BEGIN DATASET SECTION

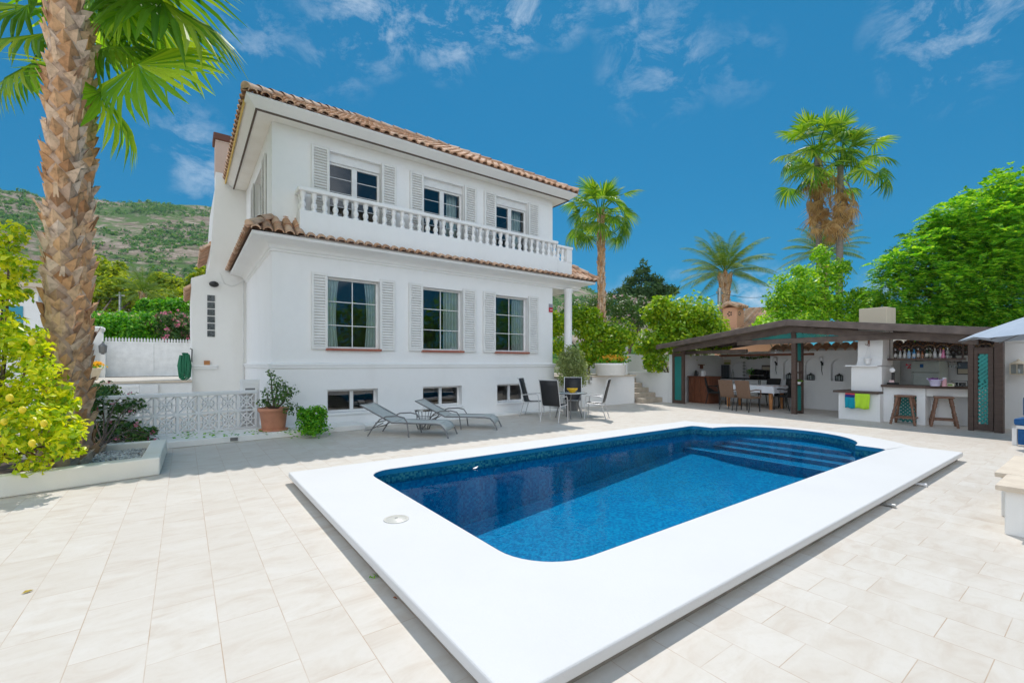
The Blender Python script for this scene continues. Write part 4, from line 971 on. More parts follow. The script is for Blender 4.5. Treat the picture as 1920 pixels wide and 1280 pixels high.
MB().box(-.14, .14, -.14, .14, 0, .98).build('shaft', M['stucco'], lp); b = MB(); b.box(-.19, .19, -.19, .19, .981, 1.04); b.build('pillar_cap', M['stucco'], lp, bevel=.01)
b = MB(); b.lathe([(.05, 1.04), (.03, 1.10), (.08, 1.12), (.11, 1.34), (.13, 1.36), (.03, 1.46), (.015, 1.52)], n=6); b.build('lantern', M['black'], lp)
fpl = onD(1145, 700, 15.4); pp = thing('round_planter', 'wide white planter bowl of orange flowers on the terrace', 'planter', (fpl.x, fpl.y, TZ))
MB().lathe([(.44, 0), (.50, .04), (.52, .34), (.55, .36), (.55, .42), (.46, .42), (.44, .36), (0, .35)], n=28).build('bowl', M['plaster'], pp)
P = rng.normal(size=(500, 3))*np.array([.22, .22, .07])+np.array([.05, 0, .50]); V, F = leaf_quads(P, rand_dirs(500)+np.array([0, 0, .8]), .10, .6); arr_mesh('leaves', V, F, M['green'], pp)
P = rng.normal(size=(260, 3))*np.array([.18, .18, .05])+np.array([.05, -.05, .58]); V, F = leaf_quads(P, rand_dirs(260)+np.array([0, 0, 1]), .09, .8); arr_mesh('flowers', V, F, M['orangeflower'], pp)
q = onY(1107, 710, 10.7); tl = thing('terrace_wall_lamp', 'small grey lamp fixed on the corner of the terrace wall', 'lamp', (q.x, 10.745, .78))
MB().box(-.06, .06, -.08, 0, 0, .24).build('housing', M['steel'], tl, bevel=.02); MB().box(-.045, .045, -.085, -.0805, .02, .12).build('lens', M['frame'], tl)

# ================================================================ the pavilion (bar and summer kitchen)
M['ceilwood'] = pm('ceiling_boards_wood', (.34, .27, .21), .7, (.26, .2, .15), 5)
M['tealdark'] = pm('dark_teal_backing', (.008, .13, .12), .6)
PA = Vector((-.103, -.9947, 0)).normalized(); PN = Vector((-PA.y, PA.x, 0)); PO = Vector((14.7, 9.94, 0))
PRZ = math.atan2(PA.y, PA.x)
def PV(px, py, y0):
    d = ray(px, py); D = (PO.dot(PN)+y0)/(d.x*PN.x+d.y*PN.y)
    p = Vector((d.x*D, d.y*D, 0))-PO
    return p.dot(PA), CH+d.z*D
def PW(x, y, z=0): return PO+PA*x+PN*y+Vector((0, 0, z))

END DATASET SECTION

> _WORK REQUIRED_: Pictures in the data above should not be copied; transcribe everything else exactly.

> _RESPONSE_:
The Blender Python script for this scene continues. Write part 4, from line 971 on. More parts follow. The script is for Blender 4.5. Treat the picture as 1920 pixels wide and 1280 pixels high.
MB().box(-.14, .14, -.14, .14, 0, .98).build('shaft', M['stucco'], lp); b = MB(); b.box(-.19, .19, -.19, .19, .981, 1.04); b.build('pillar_cap', M['stucco'], lp, bevel=.01)
b = MB(); b.lathe([(.05, 1.04), (.03, 1.10), (.08, 1.12), (.11, 1.34), (.13, 1.36), (.03, 1.46), (.015, 1.52)], n=6); b.build('lantern', M['black'], lp)
fpl = onD(1145, 700, 15.4); pp = thing('round_planter', 'wide white planter bowl of orange flowers on the terrace', 'planter', (fpl.x, fpl.y, TZ))
MB().lathe([(.44, 0), (.50, .04), (.52, .34), (.55, .36), (.55, .42), (.46, .42), (.44, .36), (0, .35)], n=28).build('bowl', M['plaster'], pp)
P = rng.normal(size=(500, 3))*np.array([.22, .22, .07])+np.array([.05, 0, .50]); V, F = leaf_quads(P, rand_dirs(500)+np.array([0, 0, .8]), .10, .6); arr_mesh('leaves', V, F, M['green'], pp)
P = rng.normal(size=(260, 3))*np.array([.18, .18, .05])+np.array([.05, -.05, .58]); V, F = leaf_quads(P, rand_dirs(260)+np.array([0, 0, 1]), .09, .8); arr_mesh('flowers', V, F, M['orangeflower'], pp)
q = onY(1107, 710, 10.7); tl = thing('terrace_wall_lamp', 'small grey lamp fixed on the corner of the terrace wall', 'lamp', (q.x, 10.745, .78))
MB().box(-.06, .06, -.08, 0, 0, .24).build('housing', M['steel'], tl, bevel=.02); MB().box(-.045, .045, -.085, -.0805, .02, .12).build('lens', M['frame'], tl)

# ================================================================ the pavilion (bar and summer kitchen)
M['ceilwood'] = pm('ceiling_boards_wood', (.34, .27, .21), .7, (.26, .2, .15), 5)
M['tealdark'] = pm('dark_teal_backing', (.008, .13, .12), .6)
PA = Vector((-.103, -.9947, 0)).normalized(); PN = Vector((-PA.y, PA.x, 0)); PO = Vector((14.7, 9.94, 0))
PRZ = math.atan2(PA.y, PA.x)
def PV(px, py, y0):
    d = ray(px, py); D = (PO.dot(PN)+y0)/(d.x*PN.x+d.y*PN.y)
    p = Vector((d.x*D, d.y*D, 0))-PO
    return p.dot(PA), CH+d.z*D
def PW(x, y, z=0): return PO+PA*x+PN*y+Vector((0, 0, z))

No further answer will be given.